We meet last Wednesday – eight days ago, four days after the coffin was finally, fearfully nailed down – in a pub near his home in Bishop Auckland, unashamedly (and unoriginally) contemplating photographs of crying and beer.

Nothing new to write about? Hah!

A LOVE Supreme was launched in 1989, once one of three hard copy Sunderland fanzines – another, slightly surprisingly, was called Sex and Chocolate – and now one of only two in the North-East. It has eight times been named fanzine of the year.

Its all a bit reminiscent of the late Dick Emery. “Oooh you are awful but….”

They also run a website, flog merchandise and organise away coach trips. (“Terms and conditions: no booze, no dickheads, no Mags, no refunds.”)

The website – “Following SAFC is easy, being emotionally attached to them is a bloody nightmare,” says the home page – reflects the darkness around the Stadium of Light.

“It says a lot about our predicament that the SAFC-related highlight of the past week has been seeing Trevor, the Wensleydale Mackem, showing John Prescott how to make cheese on Channel 5.”

Sobs, lachrymose, is on there, too. “I’m lost for words, which is a shame if you were expecting a bit of English literature.”

The mag’s last issue had been supportive of team manager Chris Coleman – “better than we deserve, but sent into a gunfight with a rubber knife” – but, of course, critical of Short.

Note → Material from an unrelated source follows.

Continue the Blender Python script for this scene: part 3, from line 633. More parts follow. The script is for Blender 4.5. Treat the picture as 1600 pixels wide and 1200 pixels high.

Among his many failings, says Sobs, was the calibre of some of those behind the scenes. “Some of the appointments were very odd.”

Though former player Mickey Gray had observed that they had a manager from Waitrose and a team from Aldi, Sobs himself had urged against mass protest. “We’re quite rightly wary of finding ourselves lumped in with the illiterate bed-sheet warriors of Tyneside.”

There was still plenty to chew the chips about, of course.

HE was born in Houghton-le-Spring – “not much choice than to be a Sunderland fan over there” – his father an infrequent attender but his grandfather at St James’ Park when, 110 years ago, Sunderland won 9-1.

Both his parents were head teachers in south Durham. Paul’s 61, a retired engineer, holds office – several offices – with the Co Durham branch of the Campaign for Real Ale and is a volunteer stunt person, as now they’re called, on stage with Kynren.

“Swishing swords about,” he explains.

Relegation, he supposes, was as deserved as it was devastating– “I wouldn’t care but Burton were bloody awful” – though he tries to look on the bright side.

“Gates are maybe 20,000 down on last season, but a lot will come back if Short goes. Oxford have a new ground, I’ve never been to Fleetwood in my life, Scunthorpe have another new ground and we haven’t played at Accrington Stanley for 126 years.

“League One will be a great opportunity to set something away without a huge investment in players. There’s always something to look forward to.”

Another 21 former Premier League sides, he adds, now play in the third tier or below.

Emotional attachment? “It doesn’t hurt any less, but I get less angry about it. I still kick the dustbins down the back lane if they’ve been left out, still next door’s cat knows when not to be around, but I haven’t quite got to the stage where I lock myself in a darkened room.”

His wife, he says, has got past the “silly sod” stage. “She tells me it’s only a game, but she doesn’t mean it.”

So will A Love Supreme continue to wear its heart on its red-and-white sleeve? “Oh, I think so, it’s not the end of the magazine. “Gary Rowell will always talk to us, Gary Bennett will always talk to us. There’s usually something to talk about.”

So, on Sunday, it proved.

THE column had been at Eastleigh – whence, left-field, cometh Sunderland’s new owner – for Hartlepool United’s visit on January 27.

The stadium was impressive, the team going well, the chairman clearly both popular and appreciated.

Around 300 faithful had headed south. “Poolie till I die,” they chorused, which sounded like a layman’s translation of chronic illness, and that always ends in tears.

Eastleigh won 4-3. “Three points from 30,” sang the Poolies.

Just one perhaps cautionary note: Eastleigh only finished above Hartlepool on goal difference.

THE ALS message board on Sunday afternoon carried news of the death of Scottish international George Mulhall, 55 goals in 253 left wing appearances for Sunderland in the 1960s.

We’d interviewed him in 1997 when manager at Halifax Town, the Conference club’s only full-time employee and allocated a third of a puny Portakabin for an office.

“Peter Reid couldn’t even get his fridge in here,” he said.

He was 61, had had several managerial jobs but also run a paper shop. Well paid off by Bolton Wanderers, he’d contemplated a year out until Halifax had their Shay-so. “I like my golf but if you wake up in the morning and that’s all there is to do, it doesn’t seem such a good game,” said George. “I was absolutely bored stiff. Golf isn’t as good as I thought.”

A YTS lad knocked timorously on his door, reported that a ball had dropped down 40ft onto a railway line. “Then drop down 40ft after it,” said George, a Falkirk bairn who swore that he’d mellowed.

At the end of the season, Halifax were promoted back to the Football League. Mission accomplished, George retired and went back to his golf.

SO a call on Monday to Paul Dobson. They’d decided against a special edition, partly because there wasn’t enough time before the season’s final game, home to Wolves, partly because they didn’t know the identity of the new manager or other members of the consortium – “but honestly,” he said, “who’d have thought it?”